Ideally, there would be multiple servers that automatically sync to each other, yet they would be maintained by different people or groups. They would be less like mirrors and more like independent git repositories, with automated pull and merge with trusted peer servers.
It may be possible, but there's a few hurdles. One major one is they don't do categorisation of any kind, so I can't filter out non anime stuff easily. Do you happen to know of a way to do this?
Torrent links appear in both RSS2 and Atom feeds. Magnets aren't there, maybe I can add it (though ultimately, they're just a pointer to the torrent anyway). Searching in feeds has been mentioned in the past, and something I'll need to see if doable. A few technical hurdles to deal with unfortunately.
It may be, and I'm considering it. Unfortunately they lack a lot of metadata that the AT script uses, so there's some hurdles to deal with. I also prefer not to get too specific with fetching (hence the preference for aggregators) but I may make an exception for HS.
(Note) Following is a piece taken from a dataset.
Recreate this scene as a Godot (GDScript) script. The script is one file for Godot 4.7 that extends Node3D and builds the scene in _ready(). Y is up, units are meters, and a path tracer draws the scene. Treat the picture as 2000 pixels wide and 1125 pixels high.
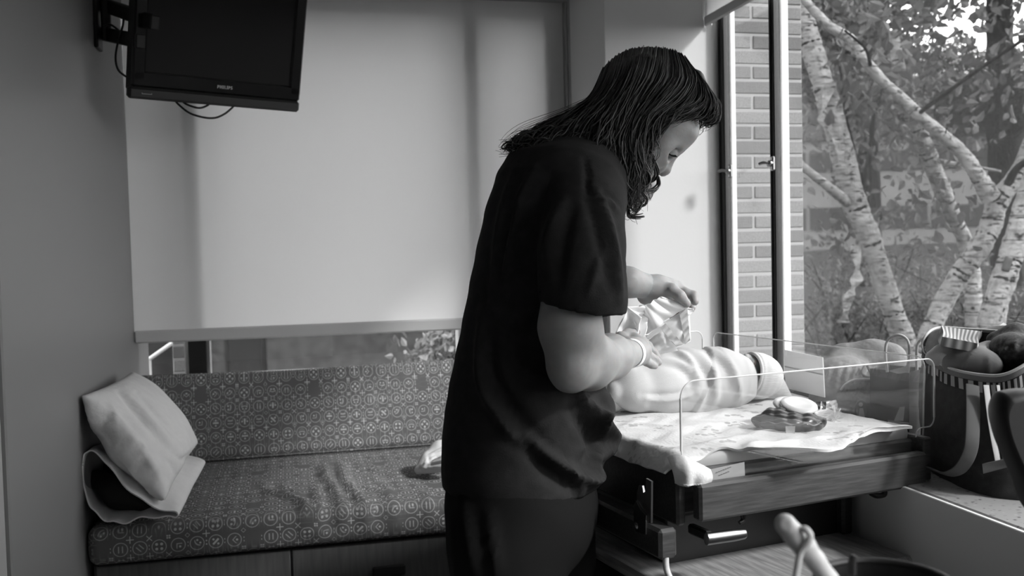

I kinda want to keep torrents the way they are for now, as somewhat of an archive. Users can manually add trackers or rely on DHT. I can consider add some to magnet links though (easier to implement than changing torrents), any suggested trackers?
If people are interested, I can consider looking into it. There's a lot to do at the moment, and I don't have infinite time to do everything in. My current focus is to try and source more content. Everything else is a lesser priority for now.
The test setup is something I already have, so didn't take too long to set up. As for now, it's a way for those interested in recent Nyaa content. Is there something else you'd think others would do with the data there?
It is interesting to note how there hasn't been much of an effort to mirror the data by anyone else though. Actually I've never really bothered either, it's mostly a coincidence that I have that.